Request >>
Quote, without change, all of the lines that follow.

======== Source data ========

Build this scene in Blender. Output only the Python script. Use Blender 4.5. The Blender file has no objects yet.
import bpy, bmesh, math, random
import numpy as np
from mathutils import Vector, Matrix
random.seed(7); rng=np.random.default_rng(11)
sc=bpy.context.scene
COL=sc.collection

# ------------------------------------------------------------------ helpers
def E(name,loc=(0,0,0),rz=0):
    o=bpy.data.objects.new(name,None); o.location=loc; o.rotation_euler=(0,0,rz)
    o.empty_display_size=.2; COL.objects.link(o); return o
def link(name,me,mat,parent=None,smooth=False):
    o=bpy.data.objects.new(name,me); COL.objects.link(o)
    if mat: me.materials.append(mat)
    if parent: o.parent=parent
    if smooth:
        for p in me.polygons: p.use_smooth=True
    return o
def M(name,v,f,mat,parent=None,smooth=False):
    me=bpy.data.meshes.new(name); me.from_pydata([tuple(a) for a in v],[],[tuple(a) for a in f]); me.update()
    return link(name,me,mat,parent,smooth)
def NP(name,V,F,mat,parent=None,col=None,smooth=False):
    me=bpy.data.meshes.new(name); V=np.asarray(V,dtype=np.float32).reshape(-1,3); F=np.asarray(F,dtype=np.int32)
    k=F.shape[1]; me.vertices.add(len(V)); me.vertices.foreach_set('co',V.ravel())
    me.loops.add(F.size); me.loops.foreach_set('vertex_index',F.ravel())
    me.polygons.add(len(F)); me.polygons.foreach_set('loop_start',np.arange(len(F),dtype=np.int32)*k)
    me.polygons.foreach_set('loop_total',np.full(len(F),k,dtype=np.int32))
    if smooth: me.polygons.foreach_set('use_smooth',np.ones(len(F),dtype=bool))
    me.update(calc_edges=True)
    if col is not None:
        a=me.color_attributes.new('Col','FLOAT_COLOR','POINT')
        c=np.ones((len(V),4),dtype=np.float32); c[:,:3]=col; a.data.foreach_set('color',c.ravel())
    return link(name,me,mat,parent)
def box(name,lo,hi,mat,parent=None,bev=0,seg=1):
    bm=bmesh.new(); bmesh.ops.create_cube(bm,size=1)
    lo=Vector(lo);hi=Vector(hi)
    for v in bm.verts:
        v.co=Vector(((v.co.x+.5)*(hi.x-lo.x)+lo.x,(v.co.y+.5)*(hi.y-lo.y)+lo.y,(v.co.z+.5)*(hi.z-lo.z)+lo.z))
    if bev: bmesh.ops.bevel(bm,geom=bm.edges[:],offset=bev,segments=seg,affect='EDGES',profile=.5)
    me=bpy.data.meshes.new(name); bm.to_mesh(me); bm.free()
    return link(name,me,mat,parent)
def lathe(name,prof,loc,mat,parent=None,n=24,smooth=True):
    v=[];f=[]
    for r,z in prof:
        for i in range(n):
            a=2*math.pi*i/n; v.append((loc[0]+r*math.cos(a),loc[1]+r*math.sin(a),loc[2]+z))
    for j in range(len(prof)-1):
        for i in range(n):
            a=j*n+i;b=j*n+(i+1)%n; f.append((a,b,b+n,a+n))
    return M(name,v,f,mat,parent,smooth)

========

Written answer >>
Build this scene in Blender. Output only the Python script. Use Blender 4.5. The Blender file has no objects yet.
import bpy, bmesh, math, random
import numpy as np
from mathutils import Vector, Matrix
random.seed(7); rng=np.random.default_rng(11)
sc=bpy.context.scene
COL=sc.collection

# ------------------------------------------------------------------ helpers
def E(name,loc=(0,0,0),rz=0):
    o=bpy.data.objects.new(name,None); o.location=loc; o.rotation_euler=(0,0,rz)
    o.empty_display_size=.2; COL.objects.link(o); return o
def link(name,me,mat,parent=None,smooth=False):
    o=bpy.data.objects.new(name,me); COL.objects.link(o)
    if mat: me.materials.append(mat)
    if parent: o.parent=parent
    if smooth:
        for p in me.polygons: p.use_smooth=True
    return o
def M(name,v,f,mat,parent=None,smooth=False):
    me=bpy.data.meshes.new(name); me.from_pydata([tuple(a) for a in v],[],[tuple(a) for a in f]); me.update()
    return link(name,me,mat,parent,smooth)
def NP(name,V,F,mat,parent=None,col=None,smooth=False):
    me=bpy.data.meshes.new(name); V=np.asarray(V,dtype=np.float32).reshape(-1,3); F=np.asarray(F,dtype=np.int32)
    k=F.shape[1]; me.vertices.add(len(V)); me.vertices.foreach_set('co',V.ravel())
    me.loops.add(F.size); me.loops.foreach_set('vertex_index',F.ravel())
    me.polygons.add(len(F)); me.polygons.foreach_set('loop_start',np.arange(len(F),dtype=np.int32)*k)
    me.polygons.foreach_set('loop_total',np.full(len(F),k,dtype=np.int32))
    if smooth: me.polygons.foreach_set('use_smooth',np.ones(len(F),dtype=bool))
    me.update(calc_edges=True)
    if col is not None:
        a=me.color_attributes.new('Col','FLOAT_COLOR','POINT')
        c=np.ones((len(V),4),dtype=np.float32); c[:,:3]=col; a.data.foreach_set('color',c.ravel())
    return link(name,me,mat,parent)
def box(name,lo,hi,mat,parent=None,bev=0,seg=1):
    bm=bmesh.new(); bmesh.ops.create_cube(bm,size=1)
    lo=Vector(lo);hi=Vector(hi)
    for v in bm.verts:
        v.co=Vector(((v.co.x+.5)*(hi.x-lo.x)+lo.x,(v.co.y+.5)*(hi.y-lo.y)+lo.y,(v.co.z+.5)*(hi.z-lo.z)+lo.z))
    if bev: bmesh.ops.bevel(bm,geom=bm.edges[:],offset=bev,segments=seg,affect='EDGES',profile=.5)
    me=bpy.data.meshes.new(name); bm.to_mesh(me); bm.free()
    return link(name,me,mat,parent)
def lathe(name,prof,loc,mat,parent=None,n=24,smooth=True):
    v=[];f=[]
    for r,z in prof:
        for i in range(n):
            a=2*math.pi*i/n; v.append((loc[0]+r*math.cos(a),loc[1]+r*math.sin(a),loc[2]+z))
    for j in range(len(prof)-1):
        for i in range(n):
            a=j*n+i;b=j*n+(i+1)%n; f.append((a,b,b+n,a+n))
    return M(name,v,f,mat,parent,smooth)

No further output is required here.